** start Given information **
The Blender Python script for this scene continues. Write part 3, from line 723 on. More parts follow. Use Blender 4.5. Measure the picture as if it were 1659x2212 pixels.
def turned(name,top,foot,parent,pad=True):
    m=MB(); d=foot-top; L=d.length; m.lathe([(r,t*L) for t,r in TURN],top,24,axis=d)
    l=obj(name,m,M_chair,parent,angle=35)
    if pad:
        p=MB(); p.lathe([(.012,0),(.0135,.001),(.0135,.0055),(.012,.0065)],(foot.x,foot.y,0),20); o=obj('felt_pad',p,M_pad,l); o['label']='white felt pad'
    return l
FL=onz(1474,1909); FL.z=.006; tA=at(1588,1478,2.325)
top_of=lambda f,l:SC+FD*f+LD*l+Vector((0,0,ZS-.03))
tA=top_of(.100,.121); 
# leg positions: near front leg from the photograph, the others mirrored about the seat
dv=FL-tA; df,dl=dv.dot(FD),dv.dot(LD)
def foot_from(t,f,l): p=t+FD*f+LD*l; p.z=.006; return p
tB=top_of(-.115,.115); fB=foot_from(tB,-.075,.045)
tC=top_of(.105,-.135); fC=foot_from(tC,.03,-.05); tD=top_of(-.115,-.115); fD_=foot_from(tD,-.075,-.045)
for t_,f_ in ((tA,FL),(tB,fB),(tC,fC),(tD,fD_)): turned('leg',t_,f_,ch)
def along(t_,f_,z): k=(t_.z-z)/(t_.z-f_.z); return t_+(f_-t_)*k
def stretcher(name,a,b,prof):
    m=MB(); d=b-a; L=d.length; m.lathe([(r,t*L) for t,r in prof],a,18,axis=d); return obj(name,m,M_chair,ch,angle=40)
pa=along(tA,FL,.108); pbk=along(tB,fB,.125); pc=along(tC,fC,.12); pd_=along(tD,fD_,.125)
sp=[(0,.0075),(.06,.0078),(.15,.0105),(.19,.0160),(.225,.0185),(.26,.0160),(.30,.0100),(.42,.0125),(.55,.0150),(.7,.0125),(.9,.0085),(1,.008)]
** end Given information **
Prompt → Retype all of the material, keeping each line exact.

Answer to this exercise →
The Blender Python script for this scene continues. Write part 3, from line 723 on. More parts follow. Use Blender 4.5. Measure the picture as if it were 1659x2212 pixels.
def turned(name,top,foot,parent,pad=True):
    m=MB(); d=foot-top; L=d.length; m.lathe([(r,t*L) for t,r in TURN],top,24,axis=d)
    l=obj(name,m,M_chair,parent,angle=35)
    if pad:
        p=MB(); p.lathe([(.012,0),(.0135,.001),(.0135,.0055),(.012,.0065)],(foot.x,foot.y,0),20); o=obj('felt_pad',p,M_pad,l); o['label']='white felt pad'
    return l
FL=onz(1474,1909); FL.z=.006; tA=at(1588,1478,2.325)
top_of=lambda f,l:SC+FD*f+LD*l+Vector((0,0,ZS-.03))
tA=top_of(.100,.121); 
# leg positions: near front leg from the photograph, the others mirrored about the seat
dv=FL-tA; df,dl=dv.dot(FD),dv.dot(LD)
def foot_from(t,f,l): p=t+FD*f+LD*l; p.z=.006; return p
tB=top_of(-.115,.115); fB=foot_from(tB,-.075,.045)
tC=top_of(.105,-.135); fC=foot_from(tC,.03,-.05); tD=top_of(-.115,-.115); fD_=foot_from(tD,-.075,-.045)
for t_,f_ in ((tA,FL),(tB,fB),(tC,fC),(tD,fD_)): turned('leg',t_,f_,ch)
def along(t_,f_,z): k=(t_.z-z)/(t_.z-f_.z); return t_+(f_-t_)*k
def stretcher(name,a,b,prof):
    m=MB(); d=b-a; L=d.length; m.lathe([(r,t*L) for t,r in prof],a,18,axis=d); return obj(name,m,M_chair,ch,angle=40)
pa=along(tA,FL,.108); pbk=along(tB,fB,.125); pc=along(tC,fC,.12); pd_=along(tD,fD_,.125)
sp=[(0,.0075),(.06,.0078),(.15,.0105),(.19,.0160),(.225,.0185),(.26,.0160),(.30,.0100),(.42,.0125),(.55,.0150),(.7,.0125),(.9,.0085),(1,.008)]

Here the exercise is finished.